#### [Exercise details]
Find the word "this" in the listing; pull out each line holding it.

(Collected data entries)
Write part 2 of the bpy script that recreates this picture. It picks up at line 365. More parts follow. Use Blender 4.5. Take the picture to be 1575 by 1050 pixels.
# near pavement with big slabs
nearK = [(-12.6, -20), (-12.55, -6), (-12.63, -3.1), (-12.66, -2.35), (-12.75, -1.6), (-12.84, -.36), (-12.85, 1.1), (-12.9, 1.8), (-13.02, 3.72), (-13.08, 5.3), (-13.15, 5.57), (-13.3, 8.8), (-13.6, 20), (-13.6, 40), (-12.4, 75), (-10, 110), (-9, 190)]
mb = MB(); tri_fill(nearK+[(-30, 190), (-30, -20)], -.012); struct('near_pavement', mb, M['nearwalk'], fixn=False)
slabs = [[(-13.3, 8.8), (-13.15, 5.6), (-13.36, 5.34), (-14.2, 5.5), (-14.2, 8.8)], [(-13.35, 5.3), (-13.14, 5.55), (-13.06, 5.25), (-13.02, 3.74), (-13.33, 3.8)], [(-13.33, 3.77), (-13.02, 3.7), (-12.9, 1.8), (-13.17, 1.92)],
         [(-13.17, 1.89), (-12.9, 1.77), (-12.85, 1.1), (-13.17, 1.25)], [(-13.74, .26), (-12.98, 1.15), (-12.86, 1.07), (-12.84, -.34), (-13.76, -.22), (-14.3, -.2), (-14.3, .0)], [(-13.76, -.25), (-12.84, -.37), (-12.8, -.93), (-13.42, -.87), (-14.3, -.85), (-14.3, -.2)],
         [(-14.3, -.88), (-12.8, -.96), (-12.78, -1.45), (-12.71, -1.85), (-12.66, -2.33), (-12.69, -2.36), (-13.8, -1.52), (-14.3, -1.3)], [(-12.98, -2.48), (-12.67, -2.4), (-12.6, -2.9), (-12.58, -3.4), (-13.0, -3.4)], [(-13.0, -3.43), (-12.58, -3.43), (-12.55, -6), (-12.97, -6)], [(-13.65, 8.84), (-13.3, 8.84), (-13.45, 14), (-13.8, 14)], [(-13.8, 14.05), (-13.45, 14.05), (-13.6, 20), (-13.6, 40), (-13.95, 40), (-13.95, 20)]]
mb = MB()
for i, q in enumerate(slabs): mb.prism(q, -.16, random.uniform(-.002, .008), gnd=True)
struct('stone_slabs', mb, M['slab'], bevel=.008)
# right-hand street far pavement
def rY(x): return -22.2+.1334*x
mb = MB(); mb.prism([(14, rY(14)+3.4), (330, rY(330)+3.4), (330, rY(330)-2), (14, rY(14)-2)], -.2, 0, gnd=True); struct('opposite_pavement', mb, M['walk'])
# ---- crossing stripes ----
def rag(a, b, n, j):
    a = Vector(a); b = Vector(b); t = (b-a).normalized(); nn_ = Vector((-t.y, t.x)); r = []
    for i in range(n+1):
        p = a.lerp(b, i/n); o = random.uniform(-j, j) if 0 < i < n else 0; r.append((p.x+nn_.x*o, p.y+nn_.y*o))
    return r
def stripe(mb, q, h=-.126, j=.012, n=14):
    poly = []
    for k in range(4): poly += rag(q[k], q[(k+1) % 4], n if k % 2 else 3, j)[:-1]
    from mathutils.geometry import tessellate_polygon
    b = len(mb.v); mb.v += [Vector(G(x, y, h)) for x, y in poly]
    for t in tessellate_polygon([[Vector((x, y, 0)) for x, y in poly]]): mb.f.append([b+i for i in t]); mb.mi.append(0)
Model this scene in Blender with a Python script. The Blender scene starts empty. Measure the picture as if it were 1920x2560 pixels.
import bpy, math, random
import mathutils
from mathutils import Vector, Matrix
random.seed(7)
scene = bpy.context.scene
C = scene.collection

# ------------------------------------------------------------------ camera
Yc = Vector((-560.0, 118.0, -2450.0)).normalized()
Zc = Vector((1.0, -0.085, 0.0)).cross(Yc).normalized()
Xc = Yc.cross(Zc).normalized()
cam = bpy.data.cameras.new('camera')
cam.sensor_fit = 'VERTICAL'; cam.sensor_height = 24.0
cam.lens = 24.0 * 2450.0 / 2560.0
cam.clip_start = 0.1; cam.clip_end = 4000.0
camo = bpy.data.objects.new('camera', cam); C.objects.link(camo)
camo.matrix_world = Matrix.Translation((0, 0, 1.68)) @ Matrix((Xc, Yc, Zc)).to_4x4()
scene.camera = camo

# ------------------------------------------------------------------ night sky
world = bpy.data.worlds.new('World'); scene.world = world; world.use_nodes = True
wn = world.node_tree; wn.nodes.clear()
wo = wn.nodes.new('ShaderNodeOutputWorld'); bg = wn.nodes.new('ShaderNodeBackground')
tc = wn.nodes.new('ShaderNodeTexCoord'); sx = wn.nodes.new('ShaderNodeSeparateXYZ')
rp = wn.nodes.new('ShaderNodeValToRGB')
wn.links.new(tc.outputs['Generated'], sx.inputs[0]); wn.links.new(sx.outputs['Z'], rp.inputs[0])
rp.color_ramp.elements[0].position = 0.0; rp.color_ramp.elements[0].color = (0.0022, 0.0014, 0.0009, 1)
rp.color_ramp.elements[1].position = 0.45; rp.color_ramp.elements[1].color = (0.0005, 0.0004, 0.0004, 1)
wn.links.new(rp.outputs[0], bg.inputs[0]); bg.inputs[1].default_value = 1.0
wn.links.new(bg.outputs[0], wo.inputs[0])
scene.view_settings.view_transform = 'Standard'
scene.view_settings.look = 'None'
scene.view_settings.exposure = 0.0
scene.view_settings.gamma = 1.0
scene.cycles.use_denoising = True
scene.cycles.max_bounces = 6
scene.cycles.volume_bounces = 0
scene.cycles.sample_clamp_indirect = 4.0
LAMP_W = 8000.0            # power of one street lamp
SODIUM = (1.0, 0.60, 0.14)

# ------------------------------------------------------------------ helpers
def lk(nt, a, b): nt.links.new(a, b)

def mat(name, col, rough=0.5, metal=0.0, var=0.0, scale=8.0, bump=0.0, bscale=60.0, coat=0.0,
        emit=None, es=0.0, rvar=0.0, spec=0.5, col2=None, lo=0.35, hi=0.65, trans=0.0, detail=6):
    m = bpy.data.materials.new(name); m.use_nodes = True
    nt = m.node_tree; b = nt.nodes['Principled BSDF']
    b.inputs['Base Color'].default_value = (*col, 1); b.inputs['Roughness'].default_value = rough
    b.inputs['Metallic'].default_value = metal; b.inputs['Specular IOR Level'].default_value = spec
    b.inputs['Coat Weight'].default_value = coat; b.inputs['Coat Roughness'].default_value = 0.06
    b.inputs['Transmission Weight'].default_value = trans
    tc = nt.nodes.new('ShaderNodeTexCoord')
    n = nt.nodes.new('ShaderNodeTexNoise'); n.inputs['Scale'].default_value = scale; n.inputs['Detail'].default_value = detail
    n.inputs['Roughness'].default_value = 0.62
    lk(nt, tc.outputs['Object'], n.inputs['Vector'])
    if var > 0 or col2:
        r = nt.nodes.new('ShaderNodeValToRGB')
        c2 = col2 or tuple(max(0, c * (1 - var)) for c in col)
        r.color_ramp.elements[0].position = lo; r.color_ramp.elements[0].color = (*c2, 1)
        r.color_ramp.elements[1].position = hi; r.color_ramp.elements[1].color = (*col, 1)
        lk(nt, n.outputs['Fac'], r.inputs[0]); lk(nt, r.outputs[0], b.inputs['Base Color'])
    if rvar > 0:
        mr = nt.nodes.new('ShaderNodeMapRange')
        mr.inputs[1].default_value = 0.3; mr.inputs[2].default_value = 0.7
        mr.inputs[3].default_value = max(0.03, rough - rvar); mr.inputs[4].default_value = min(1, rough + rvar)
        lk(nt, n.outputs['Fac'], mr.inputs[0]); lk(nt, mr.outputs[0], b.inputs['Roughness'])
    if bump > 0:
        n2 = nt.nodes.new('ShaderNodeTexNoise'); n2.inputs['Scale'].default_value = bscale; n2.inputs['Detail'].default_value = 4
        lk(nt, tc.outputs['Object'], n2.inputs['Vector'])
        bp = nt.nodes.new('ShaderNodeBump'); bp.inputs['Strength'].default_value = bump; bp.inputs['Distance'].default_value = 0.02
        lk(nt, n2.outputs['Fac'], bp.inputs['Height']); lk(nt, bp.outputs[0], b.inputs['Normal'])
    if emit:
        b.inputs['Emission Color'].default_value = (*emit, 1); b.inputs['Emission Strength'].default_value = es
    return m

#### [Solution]
Write part 2 of the bpy script that recreates this picture. It picks up at line 365. More parts follow. Use Blender 4.5. Take the picture to be 1575 by 1050 pixels.
Model this scene in Blender with a Python script. The Blender scene starts empty. Measure the picture as if it were 1920x2560 pixels.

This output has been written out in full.